**Collected material**
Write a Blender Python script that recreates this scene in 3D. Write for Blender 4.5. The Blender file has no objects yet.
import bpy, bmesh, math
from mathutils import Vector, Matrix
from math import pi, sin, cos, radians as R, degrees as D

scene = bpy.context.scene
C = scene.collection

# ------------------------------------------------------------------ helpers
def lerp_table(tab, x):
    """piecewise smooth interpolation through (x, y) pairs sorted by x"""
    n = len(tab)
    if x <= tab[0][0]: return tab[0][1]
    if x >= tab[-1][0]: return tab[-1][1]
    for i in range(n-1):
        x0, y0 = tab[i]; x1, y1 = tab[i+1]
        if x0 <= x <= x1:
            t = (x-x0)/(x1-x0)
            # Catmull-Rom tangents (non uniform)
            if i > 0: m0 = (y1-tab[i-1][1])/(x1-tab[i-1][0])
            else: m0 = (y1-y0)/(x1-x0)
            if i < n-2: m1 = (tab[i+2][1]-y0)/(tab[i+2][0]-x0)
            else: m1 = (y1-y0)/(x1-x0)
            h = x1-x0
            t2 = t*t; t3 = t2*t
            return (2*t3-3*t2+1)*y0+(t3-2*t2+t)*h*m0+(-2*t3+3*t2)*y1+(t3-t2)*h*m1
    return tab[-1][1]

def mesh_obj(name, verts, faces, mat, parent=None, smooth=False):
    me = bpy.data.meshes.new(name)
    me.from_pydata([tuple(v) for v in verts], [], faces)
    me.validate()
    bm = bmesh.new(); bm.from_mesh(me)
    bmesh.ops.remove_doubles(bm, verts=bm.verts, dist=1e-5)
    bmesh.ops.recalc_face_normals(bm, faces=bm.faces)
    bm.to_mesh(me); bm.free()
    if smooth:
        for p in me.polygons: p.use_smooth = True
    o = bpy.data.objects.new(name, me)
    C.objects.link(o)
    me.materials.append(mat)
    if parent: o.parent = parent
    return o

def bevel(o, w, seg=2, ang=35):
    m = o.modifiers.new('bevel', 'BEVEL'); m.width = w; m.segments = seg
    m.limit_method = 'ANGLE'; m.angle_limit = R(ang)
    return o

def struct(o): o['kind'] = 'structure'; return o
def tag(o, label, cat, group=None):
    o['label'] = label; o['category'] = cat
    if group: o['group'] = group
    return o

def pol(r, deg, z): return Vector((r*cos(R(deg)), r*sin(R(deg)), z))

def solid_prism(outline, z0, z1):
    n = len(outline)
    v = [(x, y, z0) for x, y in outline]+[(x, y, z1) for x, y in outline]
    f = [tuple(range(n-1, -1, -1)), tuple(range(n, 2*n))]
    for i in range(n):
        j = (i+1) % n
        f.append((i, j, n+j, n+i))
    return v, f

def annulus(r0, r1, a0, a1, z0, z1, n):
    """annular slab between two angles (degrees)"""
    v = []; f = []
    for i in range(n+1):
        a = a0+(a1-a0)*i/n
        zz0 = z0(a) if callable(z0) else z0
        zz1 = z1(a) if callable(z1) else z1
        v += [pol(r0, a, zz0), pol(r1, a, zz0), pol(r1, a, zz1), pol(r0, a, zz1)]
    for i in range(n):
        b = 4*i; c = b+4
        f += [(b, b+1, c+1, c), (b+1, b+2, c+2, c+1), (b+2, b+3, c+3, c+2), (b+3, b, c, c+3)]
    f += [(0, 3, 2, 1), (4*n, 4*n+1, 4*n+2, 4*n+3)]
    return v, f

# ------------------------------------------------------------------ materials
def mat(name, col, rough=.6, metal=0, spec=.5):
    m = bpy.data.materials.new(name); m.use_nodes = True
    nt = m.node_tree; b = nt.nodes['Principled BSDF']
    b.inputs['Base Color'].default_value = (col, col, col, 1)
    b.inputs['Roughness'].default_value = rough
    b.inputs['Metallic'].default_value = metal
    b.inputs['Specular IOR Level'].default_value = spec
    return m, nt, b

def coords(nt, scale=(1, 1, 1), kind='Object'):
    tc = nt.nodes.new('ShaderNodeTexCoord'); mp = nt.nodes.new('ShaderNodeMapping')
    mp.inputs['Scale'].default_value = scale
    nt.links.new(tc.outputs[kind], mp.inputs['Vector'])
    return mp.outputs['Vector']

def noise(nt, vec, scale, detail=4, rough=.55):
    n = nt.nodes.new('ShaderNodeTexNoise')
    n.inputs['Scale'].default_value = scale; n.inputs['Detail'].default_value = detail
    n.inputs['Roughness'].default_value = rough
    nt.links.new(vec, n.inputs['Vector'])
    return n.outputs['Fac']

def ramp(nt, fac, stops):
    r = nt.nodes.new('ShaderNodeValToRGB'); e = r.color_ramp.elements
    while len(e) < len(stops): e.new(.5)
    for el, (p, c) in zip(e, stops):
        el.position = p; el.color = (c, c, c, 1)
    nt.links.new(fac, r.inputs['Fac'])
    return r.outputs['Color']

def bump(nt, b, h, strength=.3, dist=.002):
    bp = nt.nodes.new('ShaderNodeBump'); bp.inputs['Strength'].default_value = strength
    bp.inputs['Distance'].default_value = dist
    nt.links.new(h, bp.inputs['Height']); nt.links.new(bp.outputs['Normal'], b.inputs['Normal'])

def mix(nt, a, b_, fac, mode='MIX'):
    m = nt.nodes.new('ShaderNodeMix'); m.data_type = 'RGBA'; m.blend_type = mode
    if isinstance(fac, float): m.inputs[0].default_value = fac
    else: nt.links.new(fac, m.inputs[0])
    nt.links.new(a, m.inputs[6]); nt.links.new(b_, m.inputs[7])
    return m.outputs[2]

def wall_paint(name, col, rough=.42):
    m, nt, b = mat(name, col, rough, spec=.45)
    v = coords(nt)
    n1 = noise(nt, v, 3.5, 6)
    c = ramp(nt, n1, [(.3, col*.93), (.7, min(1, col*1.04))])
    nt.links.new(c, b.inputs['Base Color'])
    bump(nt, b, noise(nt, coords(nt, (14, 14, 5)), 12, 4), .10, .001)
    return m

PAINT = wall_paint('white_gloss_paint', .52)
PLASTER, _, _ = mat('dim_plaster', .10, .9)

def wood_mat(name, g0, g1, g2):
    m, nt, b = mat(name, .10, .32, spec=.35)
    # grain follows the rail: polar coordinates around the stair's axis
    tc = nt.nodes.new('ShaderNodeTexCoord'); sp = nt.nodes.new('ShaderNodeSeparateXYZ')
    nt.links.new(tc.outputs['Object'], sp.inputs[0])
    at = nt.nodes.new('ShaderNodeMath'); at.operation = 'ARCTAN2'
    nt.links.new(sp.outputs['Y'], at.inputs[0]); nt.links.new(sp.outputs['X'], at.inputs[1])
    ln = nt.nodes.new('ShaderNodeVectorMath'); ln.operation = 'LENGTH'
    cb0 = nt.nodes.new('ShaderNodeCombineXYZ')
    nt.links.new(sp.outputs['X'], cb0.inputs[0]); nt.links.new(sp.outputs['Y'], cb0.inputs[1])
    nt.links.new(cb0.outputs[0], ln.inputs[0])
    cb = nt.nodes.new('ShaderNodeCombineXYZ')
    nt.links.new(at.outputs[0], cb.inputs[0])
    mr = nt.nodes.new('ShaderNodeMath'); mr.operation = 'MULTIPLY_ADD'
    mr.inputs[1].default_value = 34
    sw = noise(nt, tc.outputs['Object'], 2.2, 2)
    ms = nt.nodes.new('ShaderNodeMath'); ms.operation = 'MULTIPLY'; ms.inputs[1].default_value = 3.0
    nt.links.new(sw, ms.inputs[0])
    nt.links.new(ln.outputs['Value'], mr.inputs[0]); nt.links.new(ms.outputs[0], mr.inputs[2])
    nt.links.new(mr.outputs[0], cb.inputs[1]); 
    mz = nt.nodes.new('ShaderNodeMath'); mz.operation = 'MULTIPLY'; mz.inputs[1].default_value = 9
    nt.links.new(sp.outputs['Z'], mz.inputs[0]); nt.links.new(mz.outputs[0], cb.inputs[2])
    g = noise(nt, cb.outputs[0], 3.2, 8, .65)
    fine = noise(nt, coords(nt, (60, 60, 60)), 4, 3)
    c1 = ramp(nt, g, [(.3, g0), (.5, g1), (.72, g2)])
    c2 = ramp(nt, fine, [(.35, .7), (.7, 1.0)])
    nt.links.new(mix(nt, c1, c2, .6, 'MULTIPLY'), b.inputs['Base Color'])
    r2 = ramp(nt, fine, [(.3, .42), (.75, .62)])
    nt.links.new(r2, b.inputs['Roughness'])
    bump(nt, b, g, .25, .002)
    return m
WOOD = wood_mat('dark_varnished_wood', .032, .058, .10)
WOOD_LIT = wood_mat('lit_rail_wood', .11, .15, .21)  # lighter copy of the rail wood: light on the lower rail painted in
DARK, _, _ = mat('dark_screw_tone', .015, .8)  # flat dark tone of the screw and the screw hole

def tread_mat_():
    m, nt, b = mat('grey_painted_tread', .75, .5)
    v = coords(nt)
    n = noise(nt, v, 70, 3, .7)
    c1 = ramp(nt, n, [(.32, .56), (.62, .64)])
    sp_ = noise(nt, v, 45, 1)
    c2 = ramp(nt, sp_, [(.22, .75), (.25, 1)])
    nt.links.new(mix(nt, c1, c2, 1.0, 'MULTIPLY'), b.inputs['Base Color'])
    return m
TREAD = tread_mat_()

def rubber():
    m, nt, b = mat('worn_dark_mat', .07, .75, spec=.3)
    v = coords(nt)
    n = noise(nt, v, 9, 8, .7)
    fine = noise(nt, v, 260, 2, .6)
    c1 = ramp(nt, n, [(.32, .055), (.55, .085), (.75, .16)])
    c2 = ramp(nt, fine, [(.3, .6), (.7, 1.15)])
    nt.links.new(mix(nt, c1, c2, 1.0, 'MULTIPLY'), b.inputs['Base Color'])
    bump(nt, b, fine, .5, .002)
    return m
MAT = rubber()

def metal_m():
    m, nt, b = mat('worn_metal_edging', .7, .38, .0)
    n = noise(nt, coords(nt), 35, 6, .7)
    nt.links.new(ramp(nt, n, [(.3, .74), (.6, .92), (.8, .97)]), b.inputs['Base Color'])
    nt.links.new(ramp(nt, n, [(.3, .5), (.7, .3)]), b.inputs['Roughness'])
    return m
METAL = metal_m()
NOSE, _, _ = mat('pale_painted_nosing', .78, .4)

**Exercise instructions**
What you return should be the lines from the start of the data through the line with "C = scene.collection", quoted exactly and nothing more.

**Result of this exercise**
Write a Blender Python script that recreates this scene in 3D. Write for Blender 4.5. The Blender file has no objects yet.
import bpy, bmesh, math
from mathutils import Vector, Matrix
from math import pi, sin, cos, radians as R, degrees as D

scene = bpy.context.scene
C = scene.collection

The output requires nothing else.